Car seulement trois des commissaires adjoints actuels ont commencé leur carrière policière sur le terrain : deux dans la police des frontières et un dans l’unité antiterroriste d’élite Yamam. La quatrième, Guila Gaziel, qui affiche 27 ans de service policier, a exercé ses fonctions sans interruption dans le service des ressources humaines qu’elle dirige désormais.
Le reste du haut commandement a fait ses débuts dans l’armée ; six d’entre eux, y compris Danino, comme officiers de combat. Un autre, Yaron Beeri, commandant de la police de la circulation, a dirigé la division du personnel de Tsahal, avant de prendre sa retraite comme général de brigade.
Ce que redoute l’élite policière, ce n’est donc pas l’armée israélienne, mais l’intrusion d’un étranger. Cependant, une telle attitude sera désormais difficile à défendre.
S’il vient de l’extérieur, le chef de la police sera probablement issu des rangs de Tsahal, car les candidats des autres branches potentielles, comme les services secrets par exemple, ne sont pas habitués à la visibilité publique que le poste de commissaire exige.
En outre, les forces de défense israéliennes ne manquent pas de prétendants, en service ou à la retraite ; de l’ancien vice-chef d’état-major Yaïr Naveh, à l’ancien chef du commandement de la région Centre Gadi Shamni, en passant par l’ancien commandant des forces aériennes Ido Nehoushtan.

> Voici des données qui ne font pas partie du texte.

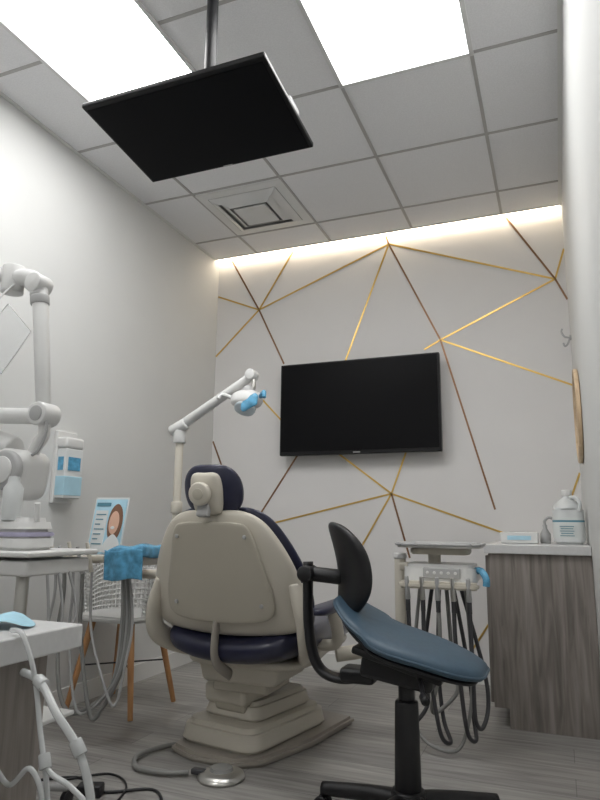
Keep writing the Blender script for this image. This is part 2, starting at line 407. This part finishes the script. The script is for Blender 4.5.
tube('back_strut',[(CX-.02,2.345,.60),(CX-.02,2.325,.50),(CX-.015,2.33,.42),(CX-.01,2.44,.35)],.024,'tan',g,n=12,flat=.5)
yaw=-.20
def bl(x,y,z): 
    c,s_=math.cos(yaw),math.sin(yaw)
    return Vector((-1.31+c*x-s_*y,2.86+s_*x+c*y,z))
box('lift_head',(-1.29,2.70,.335),(.34,.34,.09),'cream',g,bev=.02,taper=(1.1,1.1))
box('lift_head_step',(-1.285,2.66,.285),(.26,.24,.06),'cream2',g,bev=.012)
box('lift_arm',bl(-.01,-.02,.26),(.17,.5,.10),'cream2',g,bev=.02,rot=(.25,0,yaw))
box('lift_arm_cover',bl(-.03,-.17,.235),(.23,.20,.09),'cream',g,bev=.025,rot=(.12,0,yaw))
cyl('lift_pivot',bl(-.14,-.12,.25),bl(.10,-.12,.25),.022,'gplas',g)
bo=[(-.20,-.40),(-.05,-.44),(.15,-.41),(.23,-.32),(.27,.0),(.25,.40),(-.20,.42),(-.22,.1),(-.23,-.3)]
slab('base_plate',bo,0,.035,'tan',g,fn=lambda v:bl(v.x*(1-.6*v.z),v.y*(1-.5*v.z),v.z),bev=.012)
slab('base_housing',rrect(.42,.62,.08),.03,.125,'cream',g,fn=lambda v:bl(v.x*(1-(v.z-.04)*.8)-.01,(v.y)*(1-(v.z-.04)*.8)-.05,v.z),bev=.02)
slab('base_housing_top',rrect(.32,.48,.06),.12,.20,'cream',g,fn=lambda v:bl(v.x*(1-(v.z-.11)*1.5)-.02,(v.y)*(1-(v.z-.11)*1.5)-.02,v.z),bev=.018)
tube('supply_hose',[(-1.50,2.62,.02),(-1.62,2.52,.015),(-1.66,2.38,.015),(-1.58,2.27,.015),(-1.45,2.27,.015),(-1.375,2.31,.015)],.010,'grey',g)
g=group('foot_control_pedal')
px,py=-1.25,2.34
lathe('disc',[(0,0),(0,.085),(.008,.09),(.02,.085),(.03,.06),(.034,0)],(px,py,0),(0,0,1),'steel',g)
lathe('centre',[(.03,0),(.031,.045),(.042,.04),(.045,0)],(px,py,0),(0,0,1),'grey',g)
box('side_lever',(px-.085,py-.02,.02),(.06,.03,.02),'dgrey',g,bev=.005)

# ------------------------------------------------------------ operatory light
g=group('dental_operatory_light')
lx,ly=-1.865,2.9
tube('lower_support',[(-1.64,2.95,.40),(-1.75,2.94,.41),(-1.85,2.91,.47),(lx,ly,.62)],.030,'cream',g,n=14)
cyl('post',(lx,ly,.58),(lx,ly,1.40),.021,'cream',g)
cyl('post_collar',(lx,ly,1.0),(lx,ly,1.06),.03,'cream',g)
cyl('elbow',(lx,ly,1.37),(lx,ly,1.45),.034,'white',g)
cyl('elbow_joint',(lx-.05,ly,1.435),(lx+.045,ly-.01,1.475),.033,'white',g)
cyl('boom',(lx-.03,ly,1.445),(-1.43,2.87,1.70),.028,'white',g,r2=.022)
cyl('boom_joint',(-1.43,2.84,1.705),(-1.43,2.90,1.705),.028,'white',g)
tube('yoke_stem',[(-1.43,2.87,1.70),(-1.415,2.865,1.65),(-1.43,2.86,1.60)],.012,'steel',g)
pillow('lamp_head',rrect(.16,.13,.055),lambda u,v,h:Vector((-1.445+u,2.85+v+h*.35,1.57+h-.15*v)),.05,.045,'white',g,pw=.35)
cyl('lamp_collar',(-1.445,2.855,1.60),(-1.445,2.865,1.64),.035,'gplas',g,r2=.025)
cyl('lamp_lens',(-1.445,2.84,1.54),(-1.445,2.825,1.515),.055,'lens',g)
tube('handle_left',[(-1.51,2.84,1.58),(-1.57,2.82,1.60),(-1.585,2.80,1.575)],.011,'white',g)
pillow('barrier_film',rrect(.09,.070,.02),lambda u,v,h:Vector((-1.40+u,2.79+h+.2*v,1.545+v+.012*math.sin(50*u))),.015,.015,'blue',g,pw=.4)
tube('handle_right',[(-1.365,2.84,1.58),(-1.335,2.82,1.60),(-1.33,2.81,1.57)],.011,'blue',g)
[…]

Yaacov Turner, « seulement » général de brigade, avait servi cinq ans en tant que commissaire adjoint avant sa nomination en 1993 comme inspecteur général. Avant lui, un seul précédent d’un général parachuté à la tête de la police : c’était en 1980, lorsque le général de division, Herzl Shafir, auparavant à la tête du commandement Sud de Tsahal, était nommé commissaire de police. Mais l’expérience aura été de courte durée. Douze mois après son entrée en fonction, Shafir était congédié par le ministre qui l’avait embauché – Yossef Burg – au motif qu’il aurait menti à ce dernier. Peu ont cru à cette version et nombreux sont ceux qui lient le licenciement de Shafir à une enquête pour allégations de corruption contre le parti national religieux de Burg.
Pendant qu’il provoquait les politiciens au-dessus de lui, le général Shafir perturbait les policiers sous sa responsabilité, leur imposant une informatisation que l’armée avait subie récemment. Son mandat aura été bref, orageux, et malheureux. Mais aussi l’occasion, pour ce commandant venu de l’extérieur, d’afficher une sorte d’indépendance, de courage et de mépris pour les conventions, que le système n’a pas su digérer. Trente-cinq ans plus tard, la police n’a plus un tel choix.